A Note on Honesty, Negativity, and Enthusiasm in Knife Thoughts

I was just showing off the Spyderco Native Chief that I’m testing as part of a passaround facilitated by Rivers Edge Cutlery and a point came up that I wanted to address.

I realize that my articles often seem to shed an unrealistically positive light on the knives in question. I know that I rarely totally denounce a knife as a failure, and even often give counter arguments when I point out a negative characteristic of a knife.
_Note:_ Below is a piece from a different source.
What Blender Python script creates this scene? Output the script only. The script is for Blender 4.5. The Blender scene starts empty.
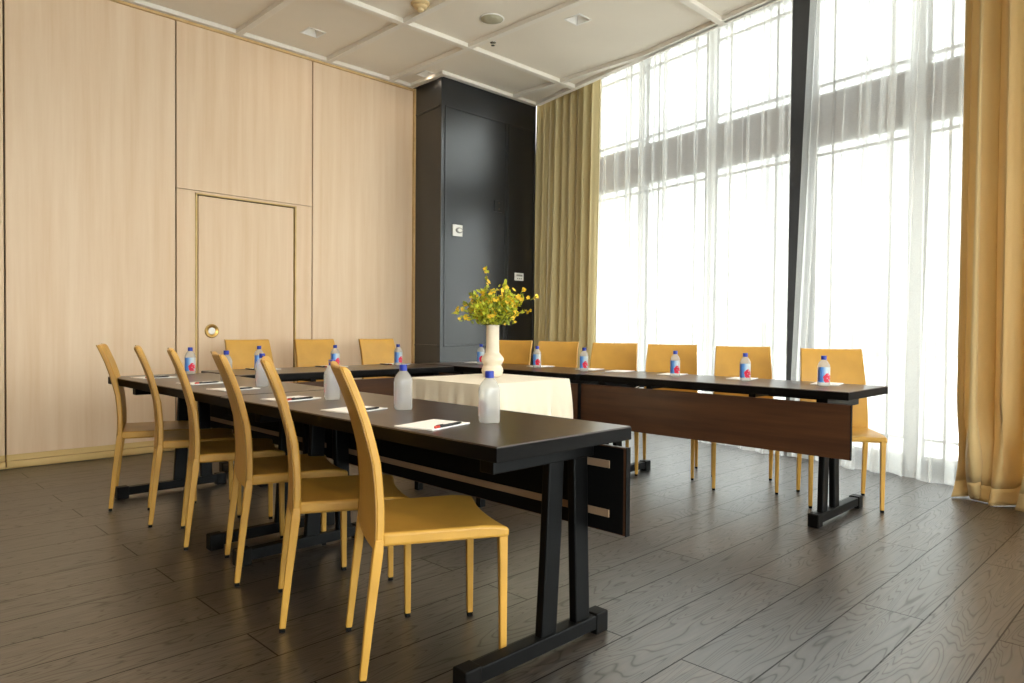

There are a couple reasons for this tendency:

First, I generally know that I’ll like a knife before I buy it. What I mean by that is not that I’ve never been disappointed by the build quality of a knife or liked a feature less than I expected, but that I spend a lot of time (probably too much) researching and deliberating on what knives I want. This naturally weeds out most knives that would be likely to garner a truly negative review, because I know if there have been reports of quality issues and the like well before purchasing a knife.

Second, I am usually thoroughly excited to get a new knife and that can put a rosy tint on my perception of it. Being that I am a knife enthusiast through and through, getting almost any knife amounts to an overall good experience. Of course there are exceptions, but I generally find something to be happy with on a knife simply because I enjoy knives.

However, I try first and foremost not to allow my view of a knife and especially my published thoughts on a knife to be influenced by the manufacturer’s, dealer’s, owner’s, or general population’s expectations. I mean to give fully honest reviews based solely on my genuine feelings and experiences of the knife.

Authenticity is one of the core values of Knife Thoughts and I intend to ensure it remains a pillar of my writing and posting.